Manthei contends that her offense level could not be increased under Sec. 3B1.1(a), because she was the only person involved in the offense charged. The issue is whether the court may consider relevant conduct associated or connected with, or contributing to, the offense charged, or just the more limited conduct falling within the definition or terms or elements of the offense charged. Placing the issue in the context of this case, was the district court correct in considering Manthei's and others' activities and roles from preparation at the lab to final distribution, or was it limited to considering only the specific final distribution by Manthei--the offense charged?

This issue is a much more narrow application of the larger threshold question faced by the Sentencing Commission in promulgating the Sentencing Guidelines--what was the scope of activities or conduct to be considered in imposing a sentence. The Commission moved from a "real offense" to a "charge offense" system. U.S.S.G. Ch. 1, Pt. A, intro., 4(a); United States v. Foster, 876 F.2d 377, 378 (5th Cir.1989). But, certain real offense--relevant conduct--aspects remain.

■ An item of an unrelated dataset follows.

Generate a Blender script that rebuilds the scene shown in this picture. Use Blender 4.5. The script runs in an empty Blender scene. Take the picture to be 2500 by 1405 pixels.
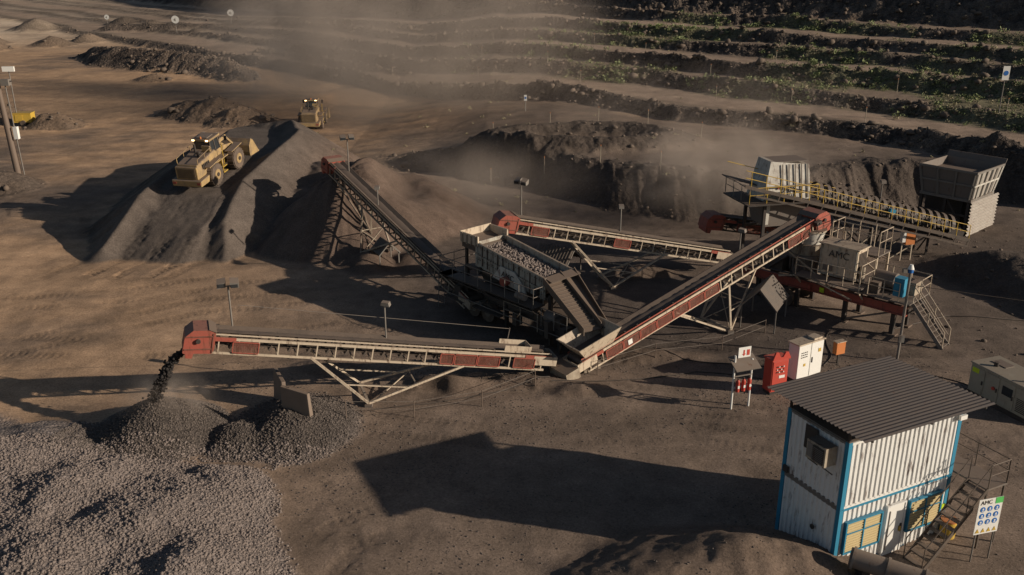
import bpy, bmesh, math, random
import numpy as np
from mathutils import Vector, Matrix
random.seed(7); rng=np.random.default_rng(11)
scene=bpy.context.scene
V=Vector

# ------------------------------------------------------------------ noise
def _h(ix,iy,seed):
    h=(ix.astype(np.int64)*374761393+iy.astype(np.int64)*668265263+seed*1442695041)&0xffffffff
    h=((h^(h>>13))*1274126177)&0xffffffff
    h=h^(h>>16)
    return (h&0xffff)/65535.0
def vn(x,y,seed=0):
    x=np.asarray(x,float);y=np.asarray(y,float)
    ix=np.floor(x);iy=np.floor(y);fx=x-ix;fy=y-iy
    fx=fx*fx*(3-2*fx);fy=fy*fy*(3-2*fy)
    a=_h(ix,iy,seed);b=_h(ix+1,iy,seed);c=_h(ix,iy+1,seed);d=_h(ix+1,iy+1,seed)
    return (a*(1-fx)+b*fx)*(1-fy)+(c*(1-fx)+d*fx)*fy
def fbm(x,y,seed=0,o=4):
    s=0;a=.5;t=0
    for i in range(o):
        s=s+a*vn(x,y,seed+i*17);t+=a;a*=.5;x=x*2.03+5.1;y=y*2.03+3.7
    return s/t-.5
def ss(a,b,x):
    t=np.clip((x-a)/(b-a),0,1);return t*t*(3-2*t)
def smax(a,b,k=.25):
    h=np.clip(.5+.5*(a-b)/k,0,1);return b*(1-h)+a*h+k*h*(1-h)
def seg(x,y,pts,):
    best=np.full(x.shape,1e9);zz=np.zeros(x.shape);al=np.zeros(x.shape);acc=0
    for (x0,y0,z0),(x1,y1,z1) in zip(pts[:-1],pts[1:]):
        dx,dy=x1-x0,y1-y0;L=math.hypot(dx,dy)
        t=np.clip(((x-x0)*dx+(y-y0)*dy)/(L*L),0,1)
        d=np.hypot(x-x0-t*dx,y-y0-t*dy)
        m=d<best
        best=np.where(m,d,best);zz=np.where(m,z0+t*(z1-z0),zz);al=np.where(m,acc+t*L,al)
        acc+=L
    return best,zz,al

RAMP=[(-27.4,64.2,-.5),(-26.2,68.0,1.7),(-25.0,71.8,3.3),(-24.2,77,4.2),(-23.8,84,4.7),(-24.0,90,4.8)]
RIM=[(-20.6,64.2,-.2),(-21.6,67.8,2.4),(-21.0,72.4,4.3),(-20.0,79,5.3),(-19.6,85,5.8),(-21.2,90.5,5.7),(-25.5,92,5.0)]
LRIM=[(-30.2,66.0,.8),(-28.9,71.0,3.4),(-27.9,78,4.5),(-27.8,86,5.0)]
GRAV=[(-24,35.0,1.5,.34),(-18.5,33.2,1.35,.36),(-14.2,31.4,1.5,.42),(-17.5,28.8,1.8,.36),(-12.0,27.8,1.5,.45),(-28,33,1.8,.36),(-22,28.5,2.0,.36),(-28.5,38.6,1.1,.36),(-13.0,33.9,.9,.42),(-21.5,36.3,1.0,.36)]
MOUNDS=[(-48,86.5,2.0,.5),(-52,84,2.2,.5),(-57.5,118,2.0,.5),(-66,122,2.4,.5),(-43,126,2.2,.45),(-39,125,2.8,.45),(-35,121,2.2,.45),
 (-101,213,2.5,.5),(-112,205,3,.5),(-118,216,3,.5),(-97,222,2.2,.5),(-92,250,3,.5),(-104,262,3,.5),(-75,232,2.5,.5),(-122,250,3.5,.5),(-60,160,1.2,.4),(-84,150,1.6,.5)]
TRACKS=[([(-3,34,0),(-6.5,31.5,0),(-8.0,28.5,0),(-8.2,24,0)],[-.95,.95],.42,.42,.035),
        ([(-7.5,36,0),(-5.5,32.5,0),(-4.6,27,0)],[-.9,.9],.4,.42,.025),
        ([(-28.6,61.5,0),(-27.0,66.5,0),(-25.8,71.5,0),(-24.9,77,0)],[-1.1,1.1],.5,.45,.08),
        ([(-26.2,61.5,0),(-25.0,66.6,0),(-24.0,72.5,0),(-23.3,78,0)],[-1.1,1.1],.5,.45,.08),
        ([(-24.4,61.5,0),(-23.4,66.6,0),(-22.8,71.5,0)],[-.8],.5,.45,.05),
        ([(-33,46,0),(-25,52,0),(-20,56,0),(-12,58,0)],[-1.1,1.1],.45,.42,.035),
        ([(-33,56,0),(-25,58,0),(-17,62,0)],[-1.1,1.1],.45,.42,.035),
        ([(-33,50,0),(-22,49,0),(-10,52,0),(-5,50,0)],[-1.1,1.1],.45,.42,.035),
        ([(-32,67,0),(-34,60,0),(-36,50,0)],[-1.1,1.1],.45,.42,.03),
        ([(-33,72,0),(-36,80,0),(-32,90,0),(-29,98,0)],[-1.1,1.1],.5,.5,.05),
        ([(-8,41,0),(0,39,0),(8,40,0),(14,38,0)],[-.8,.8],.35,.42,.024),
        ([(6,44,0),(13,41,0),(20,40,0),(26,38,0)],[-.8,.8],.35,.42,.024),
        ([(18,34,0),(22,38,0),(22,44,0),(28,47,0)],[-.8,.8],.35,.42,.024),
        ([(10,49,0),(17,47.6,0),(24,47.6,0),(32,44,0)],[-.8,.8],.35,.42,.024)]
ROAD=[(-190,330,0),(-120,262,0),(-88,240,0),(-58,208,0),(-25,165,0),(0,140,0)]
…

A pure real offense system would sentence on the basis of all identifiable conduct. A pure charge offense system would overlook some of the harms that did not constitute statutory elements of the offenses of which the defendant was convicted.... The system is not, however, pure; it has a number of real elements.... [T]he guidelines, both through specific offense characteristics and adjustments, take account of a number of important, commonly occurring real offense elements such as role in the offense, the presence of a gun, or the amount of money actually taken.

U.S.S.G. Ch. 1, Pt. A, intro., 4(a) (emphasis added).